Moscow-balloonsGail being Gail, she is much concerned with the impact of these events on the Russian people. In a long chapter she lets several of her Russian friends describe in their own words how their lives have been affected. I have time only to urge you to read their stories closely. [Putting their stories together we can trace the larger story: in socio-economic terms the emergence of a class system based on money, a society coming to terms with a good deal of westernisation and perhaps above all western-style consumerism; in socio-political terms, problems arising from the interplay of greater civil rights with a continuing authoritarian tradition in government. In all these changes there have been winners and losers. Generally the winners have been younger educated urbanites; the losers have been older people, rural people, and people cast adrift by the passing of the old Soviet certainties. So it goes.]

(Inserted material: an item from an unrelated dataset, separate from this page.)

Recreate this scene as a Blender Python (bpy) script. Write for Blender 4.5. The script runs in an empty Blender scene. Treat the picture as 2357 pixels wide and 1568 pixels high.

Gail also wanted to write about the specifics of her tours and her various adventures on the road, in particular in the early years when she was running the tours in and learning the Russian ropes. There was many a mishap, many an encounter with obdurate bureaucracy, which no doubt didn’t seem very funny at the time. I leave you to find these passages too in the book! But to give you the flavour, let me cherry-pick one of the best of the anecdotes which clearly shows that if the Russians have fortitude, so too has Gail.

sp-subway

The scene is the first tour, in 1989. The intrepid party comprises Gail, some teacher colleagues, a group of Canberra schoolgirls aged 17-18, and their interpreter-guide Igor, a pessimistic individual whose favourite utterance is ‘we have a little problem’. They have crossed Siberia from China by rail, and are continuing their journey by bus. The bus pulls up at their prebooked accommodation for the night. It soon becomes apparent that the accommodation is to say the least extremely unsuitable (I don’t think I need to spell out why). Gail tells Igor to find the bus driver and tell him to take them to some other accommodation. Igor pads off and comes back, and this conversation ensues:

Igor: We have a little problem.
Gail: What now?
Igor: The driver, he has been drinking of the vodka.
Gail: How much of the vodka?
Igor indicates with his hands a ‘pretty decent slug’.
Gail: Do you think it is safe for him to drive the bus?
Igor: No. But it is not safe to stay here either. The decision must be yours.

Well, Gail chose to hit the road. Apparently the driver was well up to the task, and the busload lived to tell the tale.

Now here’s my coda. Another purpose of the tours was to enlighten at least some Russians about far distant Australia. So let me conclude by noting a rather touching letter that a Siberian girl wrote to Gail, in English. Part of it read: ‘Ever after seeing the film Dundee the Crocodile I have had castles in the air about Australia.’ We should be honoured!

In sum, this is a very rich book about a large and fascinating subject, and it is a book that deserves to be widely read. Please bear in mind that Gail will donate all profits coming to her from the sale of the book to a children’s charity in Russia. I commend her book to you wholeheartedly, and I declare it launched. Thank you.